There’s some interesting data hiding inside of our Integrated Library Systems! Here are four days worth of search terms, about 17,000, that were entered into DCPL’s OPAC earlier in the month.
I’m convinced that there’s more useful data inside of ILSs than generally gets used, and that there are more appealing way to use it than bar graphs. I’m not even close to being an expert about data visualization, but my little video above tells more of a story than a number in a spreadsheet. I used Wordle, ScreenFlow and some zooming tricks to make it so it wasn’t difficult but having the ILS spit out data an and automating the process would be great.
And of course, having to sit here and be passive while watching this is a drag. It would be great to be able to interact with this data and do stuff like compare it to items checked out or where the searches came from. We’ll see what comes of this experimentation.
Here’s the first video I made today which presents pretty much the same data in a slightly different way.
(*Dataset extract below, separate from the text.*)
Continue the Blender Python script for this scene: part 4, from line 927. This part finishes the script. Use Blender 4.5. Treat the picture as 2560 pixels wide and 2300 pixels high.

I don’t like it quite as much, but I should include it to prove to you that I know about more colors than my beloved grey.
The most interesting stuff going on with circulation data exposure I’ve seen recently is from Dave Pattern who just helped the University of Huddersfield release 13 (!) years of circulation data under a CC0 (again !) protocol. That would make one heck of a word cloud. He spoke about it during the last Talk with Talis that I have yet to listen to but will soon.